**Stated exercise:** Exclude images, then output the remaining data verbatim.

— begin Given material —

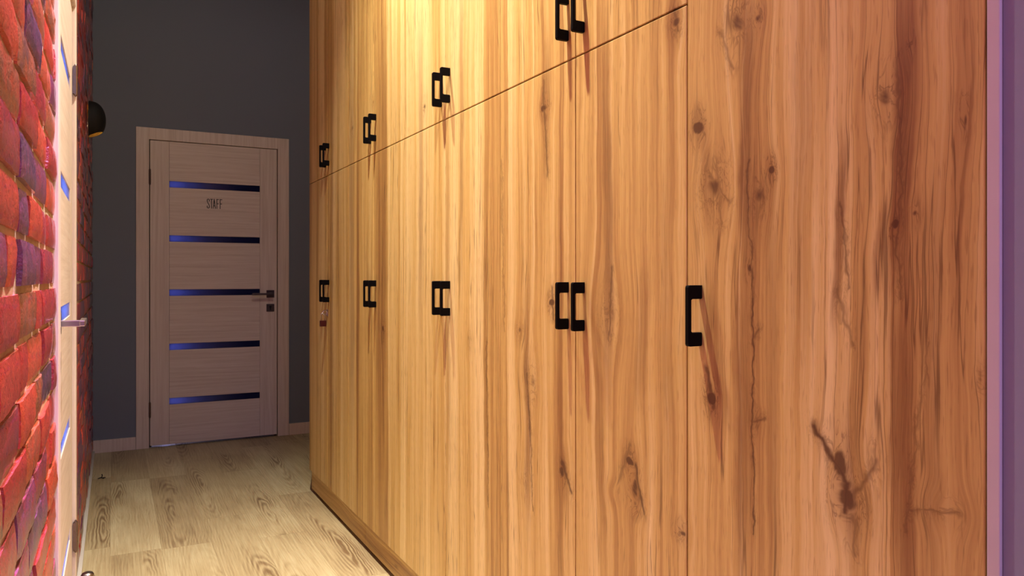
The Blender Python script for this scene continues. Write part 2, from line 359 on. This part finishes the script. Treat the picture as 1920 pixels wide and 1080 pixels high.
# brick wall (left) with the opening of the side door
LY0, LY1 = 2.083, 2.883                                            # leaf of the side door along y
OY0, OY1, OZ = LY0-.076, LY1+.076, 2.07
def mortar(bm):
    xa, xb = -.25, -.1215
    box(bm, xa, xb, -3.5, OY0, 0, CEIL); box(bm, xa, xb, OY1, YB+.012, 0, CEIL); box(bm, xa, xb, OY0, OY1, OZ, CEIL)
wl = tag(obj('wall_left', mortar, MORTAR), 'red brick wall along the left side of the corridor', 'wall', kind='structure')
def bricks(bm):
    lay = bm.verts.layers.float.new('tone')
    CH, BH, BL = .0763, .066, .24
    rng = random.Random(11)
    row = 0; z = .022
    def face(y0, y1, z0, z1):
        t = rng.random(); t = .05+.88*t
        front = -.1145 + rng.uniform(-.0025, .0025)
        ny = max(2, int((y1-y0)/.022)) if y0 < 3.3 else 4; nz = 4
        ty = rng.uniform(-.003, .003); tz = rng.uniform(-.0025, .0025)
        seed = Vector((rng.uniform(0, 90), rng.uniform(0, 90), 0))
        def P(i, k):
            fy, fz = i/ny, k/nz
            yy = y0+(y1-y0)*fy; zz = z0+(z1-z0)*fz
            e = min(fy, 1-fy, ) ; g = min(fz, 1-fz)
            nv = mnoise.noise(Vector((yy*22, zz*22, 0))+seed)*.0015 + mnoise.noise(Vector((yy*60, zz*60, 3))+seed)*.0009
            xx = front+nv+ty*(fy-.5)+tz*(fz-.5)
            if e == 0: xx -= .0022; yy += (.0012 if fy == 0 else -.0012)*rng.uniform(.2, 1.5)
            if g == 0: xx -= .0020; zz += (.001 if fz == 0 else -.001)*rng.uniform(.2, 1.3)
            return (xx, yy, zz)
        V = [[bm.verts.new(P(i, k)) for k in range(nz+1)] for i in range(ny+1)]
        for i in range(ny):
            for k in range(nz): bm.faces.new((V[i][k], V[i+1][k], V[i+1][k+1], V[i][k+1]))
        rim = [V[i][0] for i in range(ny+1)]+[V[ny][k] for k in range(1, nz+1)]+[V[i][nz] for i in range(ny-1, -1, -1)]+[V[0][k] for k in range(nz-1, 0, -1)]
        Bk = [bm.verts.new((-.126, v.co.y, v.co.z)) for v in rim]
        n = len(rim)
        for i in range(n): bm.faces.new((rim[i], Bk[i], Bk[(i+1) % n], rim[(i+1) % n]))
        for r_ in V:
            for v in r_: v[lay] = t
        for v in Bk: v[lay] = t
    while z < CEIL-.02:
        z1 = min(z+BH+rng.uniform(-.0015, .0015), CEIL-.002)
        y = -.62 + (.125 if row % 2 else 0) + rng.uniform(-.02, .02)
        while y < YB-.02:
            L = BL*rng.choice((1, 1, 1, .98, .5)); y1 = min(y+L, YB+.008)
            a, b = y, y1
            if z < OZ+.01:
                if a < OY1 and b > OY0:
                    segs = []
                    if a < OY0-.03: segs.append((a, OY0-.002))
                    if b > OY1+.03: segs.append((OY1+.002, b))
                else: segs = [(a, b)]
            else: segs = [(a, b)]
            for s in segs: face(s[0], s[1], z, z1)
            y = y1+.0095+rng.uniform(-.002, .002)
        z += CH; row += 1
bo = obj('bricks', bricks, BRICK, wl)
for p in bo.data.polygons: p.use_smooth = True
try: bo.data.set_sharp_from_angle(angle=R(50))
except Exception: pass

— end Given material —

**Task answer:**
The Blender Python script for this scene continues. Write part 2, from line 359 on. This part finishes the script. Treat the picture as 1920 pixels wide and 1080 pixels high.
# brick wall (left) with the opening of the side door
LY0, LY1 = 2.083, 2.883                                            # leaf of the side door along y
OY0, OY1, OZ = LY0-.076, LY1+.076, 2.07
def mortar(bm):
    xa, xb = -.25, -.1215
    box(bm, xa, xb, -3.5, OY0, 0, CEIL); box(bm, xa, xb, OY1, YB+.012, 0, CEIL); box(bm, xa, xb, OY0, OY1, OZ, CEIL)
wl = tag(obj('wall_left', mortar, MORTAR), 'red brick wall along the left side of the corridor', 'wall', kind='structure')
def bricks(bm):
    lay = bm.verts.layers.float.new('tone')
    CH, BH, BL = .0763, .066, .24
    rng = random.Random(11)
    row = 0; z = .022
    def face(y0, y1, z0, z1):
        t = rng.random(); t = .05+.88*t
        front = -.1145 + rng.uniform(-.0025, .0025)
        ny = max(2, int((y1-y0)/.022)) if y0 < 3.3 else 4; nz = 4
        ty = rng.uniform(-.003, .003); tz = rng.uniform(-.0025, .0025)
        seed = Vector((rng.uniform(0, 90), rng.uniform(0, 90), 0))
        def P(i, k):
            fy, fz = i/ny, k/nz
            yy = y0+(y1-y0)*fy; zz = z0+(z1-z0)*fz
            e = min(fy, 1-fy, ) ; g = min(fz, 1-fz)
            nv = mnoise.noise(Vector((yy*22, zz*22, 0))+seed)*.0015 + mnoise.noise(Vector((yy*60, zz*60, 3))+seed)*.0009
            xx = front+nv+ty*(fy-.5)+tz*(fz-.5)
            if e == 0: xx -= .0022; yy += (.0012 if fy == 0 else -.0012)*rng.uniform(.2, 1.5)
            if g == 0: xx -= .0020; zz += (.001 if fz == 0 else -.001)*rng.uniform(.2, 1.3)
            return (xx, yy, zz)
        V = [[bm.verts.new(P(i, k)) for k in range(nz+1)] for i in range(ny+1)]
        for i in range(ny):
            for k in range(nz): bm.faces.new((V[i][k], V[i+1][k], V[i+1][k+1], V[i][k+1]))
        rim = [V[i][0] for i in range(ny+1)]+[V[ny][k] for k in range(1, nz+1)]+[V[i][nz] for i in range(ny-1, -1, -1)]+[V[0][k] for k in range(nz-1, 0, -1)]
        Bk = [bm.verts.new((-.126, v.co.y, v.co.z)) for v in rim]
        n = len(rim)
        for i in range(n): bm.faces.new((rim[i], Bk[i], Bk[(i+1) % n], rim[(i+1) % n]))
        for r_ in V:
            for v in r_: v[lay] = t
        for v in Bk: v[lay] = t
    while z < CEIL-.02:
        z1 = min(z+BH+rng.uniform(-.0015, .0015), CEIL-.002)
        y = -.62 + (.125 if row % 2 else 0) + rng.uniform(-.02, .02)
        while y < YB-.02:
            L = BL*rng.choice((1, 1, 1, .98, .5)); y1 = min(y+L, YB+.008)
            a, b = y, y1
            if z < OZ+.01:
                if a < OY1 and b > OY0:
                    segs = []
                    if a < OY0-.03: segs.append((a, OY0-.002))
                    if b > OY1+.03: segs.append((OY1+.002, b))
                else: segs = [(a, b)]
            else: segs = [(a, b)]
            for s in segs: face(s[0], s[1], z, z1)
            y = y1+.0095+rng.uniform(-.002, .002)
        z += CH; row += 1
bo = obj('bricks', bricks, BRICK, wl)
for p in bo.data.polygons: p.use_smooth = True
try: bo.data.set_sharp_from_angle(angle=R(50))
except Exception: pass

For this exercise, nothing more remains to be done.